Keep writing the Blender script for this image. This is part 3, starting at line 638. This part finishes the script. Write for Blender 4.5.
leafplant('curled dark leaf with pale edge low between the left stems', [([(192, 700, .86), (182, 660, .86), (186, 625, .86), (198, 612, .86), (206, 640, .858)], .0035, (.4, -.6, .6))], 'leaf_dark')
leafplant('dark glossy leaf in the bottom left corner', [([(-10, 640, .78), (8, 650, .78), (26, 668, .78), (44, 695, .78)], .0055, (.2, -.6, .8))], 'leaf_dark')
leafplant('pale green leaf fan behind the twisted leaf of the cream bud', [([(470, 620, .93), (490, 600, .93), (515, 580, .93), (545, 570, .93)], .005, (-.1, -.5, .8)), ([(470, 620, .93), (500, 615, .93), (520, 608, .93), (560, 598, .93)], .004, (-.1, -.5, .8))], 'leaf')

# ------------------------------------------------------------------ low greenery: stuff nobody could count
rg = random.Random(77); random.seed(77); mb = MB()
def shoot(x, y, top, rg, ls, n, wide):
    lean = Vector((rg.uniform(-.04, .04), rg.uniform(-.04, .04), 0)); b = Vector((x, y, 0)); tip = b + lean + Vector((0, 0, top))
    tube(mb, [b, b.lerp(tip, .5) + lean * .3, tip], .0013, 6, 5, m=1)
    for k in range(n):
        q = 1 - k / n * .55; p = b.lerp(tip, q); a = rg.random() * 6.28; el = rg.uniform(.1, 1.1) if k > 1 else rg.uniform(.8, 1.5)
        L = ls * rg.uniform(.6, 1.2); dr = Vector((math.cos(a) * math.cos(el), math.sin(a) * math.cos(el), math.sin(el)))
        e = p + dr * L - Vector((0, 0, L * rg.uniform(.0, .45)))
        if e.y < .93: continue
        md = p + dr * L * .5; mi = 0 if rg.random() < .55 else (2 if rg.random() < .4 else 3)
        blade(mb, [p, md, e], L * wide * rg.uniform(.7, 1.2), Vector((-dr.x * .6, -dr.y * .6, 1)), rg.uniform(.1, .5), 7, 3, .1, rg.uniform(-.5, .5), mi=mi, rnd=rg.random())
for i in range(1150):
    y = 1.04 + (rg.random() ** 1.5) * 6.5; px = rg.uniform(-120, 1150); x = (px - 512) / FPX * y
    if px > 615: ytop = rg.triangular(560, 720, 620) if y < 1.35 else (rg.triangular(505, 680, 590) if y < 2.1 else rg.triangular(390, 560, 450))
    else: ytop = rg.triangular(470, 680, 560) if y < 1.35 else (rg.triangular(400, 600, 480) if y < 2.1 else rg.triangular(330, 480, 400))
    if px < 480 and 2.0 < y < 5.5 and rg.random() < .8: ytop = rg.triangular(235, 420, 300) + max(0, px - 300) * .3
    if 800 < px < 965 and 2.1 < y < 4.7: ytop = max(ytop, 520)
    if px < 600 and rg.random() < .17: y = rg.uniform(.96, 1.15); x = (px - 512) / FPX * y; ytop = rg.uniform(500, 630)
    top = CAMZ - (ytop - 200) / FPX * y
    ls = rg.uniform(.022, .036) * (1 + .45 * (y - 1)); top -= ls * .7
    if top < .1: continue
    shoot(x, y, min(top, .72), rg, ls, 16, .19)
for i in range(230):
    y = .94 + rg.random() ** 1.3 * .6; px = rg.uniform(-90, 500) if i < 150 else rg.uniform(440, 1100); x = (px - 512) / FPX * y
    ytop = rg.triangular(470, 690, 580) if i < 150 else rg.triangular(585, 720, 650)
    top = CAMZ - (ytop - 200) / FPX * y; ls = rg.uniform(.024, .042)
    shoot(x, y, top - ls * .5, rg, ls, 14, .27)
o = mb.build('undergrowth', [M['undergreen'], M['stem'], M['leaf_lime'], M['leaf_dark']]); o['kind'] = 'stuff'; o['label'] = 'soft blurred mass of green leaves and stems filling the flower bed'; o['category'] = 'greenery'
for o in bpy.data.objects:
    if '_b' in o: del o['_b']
────────────────
**Goal:** Emit the full listing verbatim.

**Problem solution:**
Keep writing the Blender script for this image. This is part 3, starting at line 638. This part finishes the script. Write for Blender 4.5.
leafplant('curled dark leaf with pale edge low between the left stems', [([(192, 700, .86), (182, 660, .86), (186, 625, .86), (198, 612, .86), (206, 640, .858)], .0035, (.4, -.6, .6))], 'leaf_dark')
leafplant('dark glossy leaf in the bottom left corner', [([(-10, 640, .78), (8, 650, .78), (26, 668, .78), (44, 695, .78)], .0055, (.2, -.6, .8))], 'leaf_dark')
leafplant('pale green leaf fan behind the twisted leaf of the cream bud', [([(470, 620, .93), (490, 600, .93), (515, 580, .93), (545, 570, .93)], .005, (-.1, -.5, .8)), ([(470, 620, .93), (500, 615, .93), (520, 608, .93), (560, 598, .93)], .004, (-.1, -.5, .8))], 'leaf')

# ------------------------------------------------------------------ low greenery: stuff nobody could count
rg = random.Random(77); random.seed(77); mb = MB()
def shoot(x, y, top, rg, ls, n, wide):
    lean = Vector((rg.uniform(-.04, .04), rg.uniform(-.04, .04), 0)); b = Vector((x, y, 0)); tip = b + lean + Vector((0, 0, top))
    tube(mb, [b, b.lerp(tip, .5) + lean * .3, tip], .0013, 6, 5, m=1)
    for k in range(n):
        q = 1 - k / n * .55; p = b.lerp(tip, q); a = rg.random() * 6.28; el = rg.uniform(.1, 1.1) if k > 1 else rg.uniform(.8, 1.5)
        L = ls * rg.uniform(.6, 1.2); dr = Vector((math.cos(a) * math.cos(el), math.sin(a) * math.cos(el), math.sin(el)))
        e = p + dr * L - Vector((0, 0, L * rg.uniform(.0, .45)))
        if e.y < .93: continue
        md = p + dr * L * .5; mi = 0 if rg.random() < .55 else (2 if rg.random() < .4 else 3)
        blade(mb, [p, md, e], L * wide * rg.uniform(.7, 1.2), Vector((-dr.x * .6, -dr.y * .6, 1)), rg.uniform(.1, .5), 7, 3, .1, rg.uniform(-.5, .5), mi=mi, rnd=rg.random())
for i in range(1150):
    y = 1.04 + (rg.random() ** 1.5) * 6.5; px = rg.uniform(-120, 1150); x = (px - 512) / FPX * y
    if px > 615: ytop = rg.triangular(560, 720, 620) if y < 1.35 else (rg.triangular(505, 680, 590) if y < 2.1 else rg.triangular(390, 560, 450))
    else: ytop = rg.triangular(470, 680, 560) if y < 1.35 else (rg.triangular(400, 600, 480) if y < 2.1 else rg.triangular(330, 480, 400))
    if px < 480 and 2.0 < y < 5.5 and rg.random() < .8: ytop = rg.triangular(235, 420, 300) + max(0, px - 300) * .3
    if 800 < px < 965 and 2.1 < y < 4.7: ytop = max(ytop, 520)
    if px < 600 and rg.random() < .17: y = rg.uniform(.96, 1.15); x = (px - 512) / FPX * y; ytop = rg.uniform(500, 630)
    top = CAMZ - (ytop - 200) / FPX * y
    ls = rg.uniform(.022, .036) * (1 + .45 * (y - 1)); top -= ls * .7
    if top < .1: continue
    shoot(x, y, min(top, .72), rg, ls, 16, .19)
for i in range(230):
    y = .94 + rg.random() ** 1.3 * .6; px = rg.uniform(-90, 500) if i < 150 else rg.uniform(440, 1100); x = (px - 512) / FPX * y
    ytop = rg.triangular(470, 690, 580) if i < 150 else rg.triangular(585, 720, 650)
    top = CAMZ - (ytop - 200) / FPX * y; ls = rg.uniform(.024, .042)
    shoot(x, y, top - ls * .5, rg, ls, 14, .27)
o = mb.build('undergrowth', [M['undergreen'], M['stem'], M['leaf_lime'], M['leaf_dark']]); o['kind'] = 'stuff'; o['label'] = 'soft blurred mass of green leaves and stems filling the flower bed'; o['category'] = 'greenery'
for o in bpy.data.objects:
    if '_b' in o: del o['_b']